Yesterday my ex from 2021 wrote a lovely introspective about our breakup. It was a long message, but essentially said that when I was reciprocating his effort every step of the way, he began to try to max out his life and was envisioning every other partner out there that might be a better match. That I was encouraging and adored him so much that maybe, he thought, that he could do better. But that he’s ashamed of thinking that and he’s sorry for breaking up with me out of the blue and I had deserved better. Thankfully, he left it at saying he’d always think I’m a tremendous and attractive human, without trying to get back together. I think I would have cut him as a friend if he had asked about that possibility.

It wasn’t surprising though because he’s the fourth ex to do this. Which means I’m 4/4 out of all my exboyfriends coming back months or years later saying they were blind to how good we had it. They admit they were still looking toward greener pastures. That they shouldn’t have because I’m so sweet, so smart, so affectionate, so cute, so sexy, so good at communication, so logical, so easy to resolve conflict with, so… everything lined up with their checkbox of what they want (but how does that make sense? They left because they wanted more so I’m not everything they wanted). 3 out of 4 have attempted to rekindle and give the relationship another try.

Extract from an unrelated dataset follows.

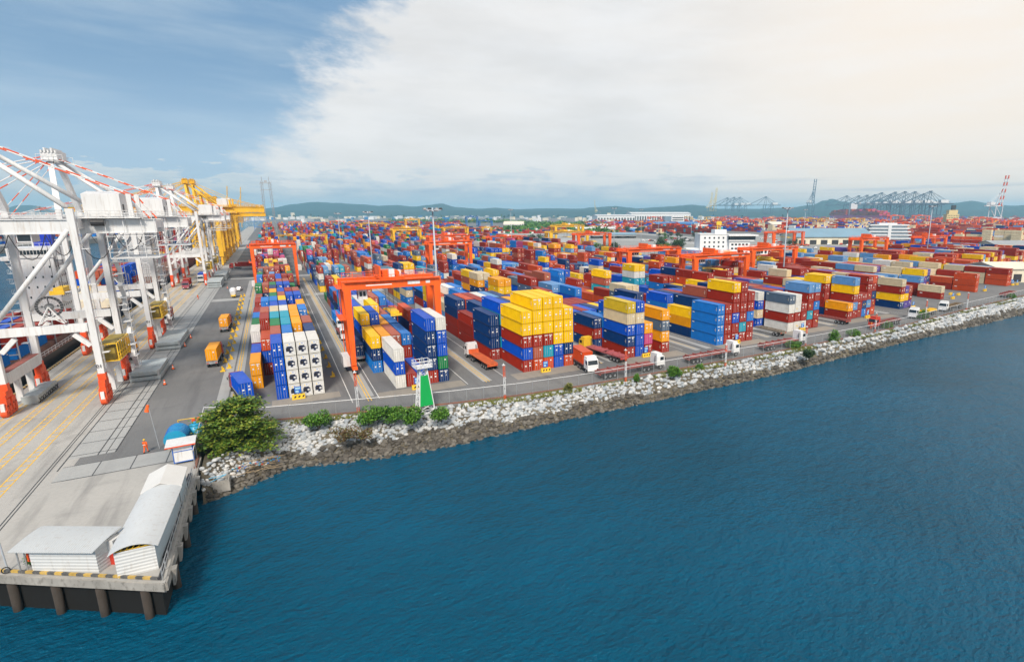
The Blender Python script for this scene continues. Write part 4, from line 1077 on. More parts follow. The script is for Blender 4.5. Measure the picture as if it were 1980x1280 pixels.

I’ve asked them about any blindspots I might have had, and they say that I was great through and through along with the relationship we had. That they wouldn’t change a thing about me, except one joked it would be nice if I were an heiress, and another that said he had lied about his feelings on family planning and actually struggled with the idea of meeting my kids and becoming a stepdad but was ready now. I appreciated the candor from him and we tried again, but I ultimately didn’t feel like he really wanted to date me and was settling. He was talking about engagement and delaying proposing and then fully back to being uncertain.

So I’ve learned that you should never go back to an ex. It’ll only cause you pain. So that’s not an issue or anything I need to learn.

However, how do I stop dating men who don’t appreciate what they have and are going to breakup with me even when the relationship is going well? Or how can I combat their growing feeling that really good isn’t enough?

And because it’s reddit, I feel like I need to include that I’m not chasing the top 10%. I swipe on guys based on the bio they’ve written.

I’ve dated a range of everything. I’ve been down to date people as long as they’ve been kind, respectful, and share some of my mostly nerdy interests/hobbies. Men who are ambitious/chill, older/younger, attractive/not attractive (but attractive in my subjective view), paycheck to paycheck or have retirement all figured out , single dads/divorced/never married/never dated before because of social anxiety, shy/gregorious — and you get the idea.

Even if I were stuck on someone ideal to my specifications for shallow traits it’s still realistic: They’d be the type that enjoys food a little too much and would be fun to go to the gym with, so they’re mostly healthy, strong, but also has a bit of a gut. Great eyes and a warm smile. I love short guys and anyone in a range around 5’3″ is perfect. But height is only a preference and I’ve dated tall too. I’m happy dating outside my ideal as long as they’re kind, respectful, and gentle.

Then the second issue, attracting creeps. I spent a year intentionally single because I felt emotionally unavailable. I hopped back into dating apps in earnest starting in January and was fine until April. April/May has been unreal. It’s completely worse than anything I’ve encountered before. I’ve never dealt with anything too creepy or severe sexual harassment before, but it’s everywhere I go now.

-First dates have groped me after I said no.

-Flashed their penis and rubbed it on me while in public. (Police report submitted)

-Pressured me for sex right away and this guy, a salesman by trade, was not accepting no for an answer, so I said I would next date but couldn’t go to his place that night – just to get away. But messaged him after and told him that I had lied to get away, wrote 100 no’s and 1 yes doesn’t mean yes, and blocked him.

-I found out another was a sex offender who was convicted of digital voyeurism of a kid under 14 (and preferred Stars Wars over Star Trek, doubly troubling, just kidding 😜)

-Another man anonymously called my work, could have been a prior date or completely random, and the recording of that could be used as the start of a horror film. He wouldn’t tell me who he was, but acted like he knew who I was, and then lewdly asked about my bathroom usage…

-A guy I had barely met, but was not a date with nor interested in, must have hid my phone, then sent me to grab something, got into my phone, I caught him, and listened to him justify that he liked me and just needed to know what kind of person I was before getting attached. I just said it wasn’t going to happen and left. He ended up sort of stalking me for a few days before mutual friends out the kibosh on him.

I’m sick of it. I’ve never felt unsafe meeting people in public, I figured public places were enough protection until this month.

I don’t know what I’m doing differently to suddenly be preyed on by a bunch of creeps. I think I’m acting like I always have, but I have gained weight and maybe that’s why? But why only now and not in January? Is it all coincidental?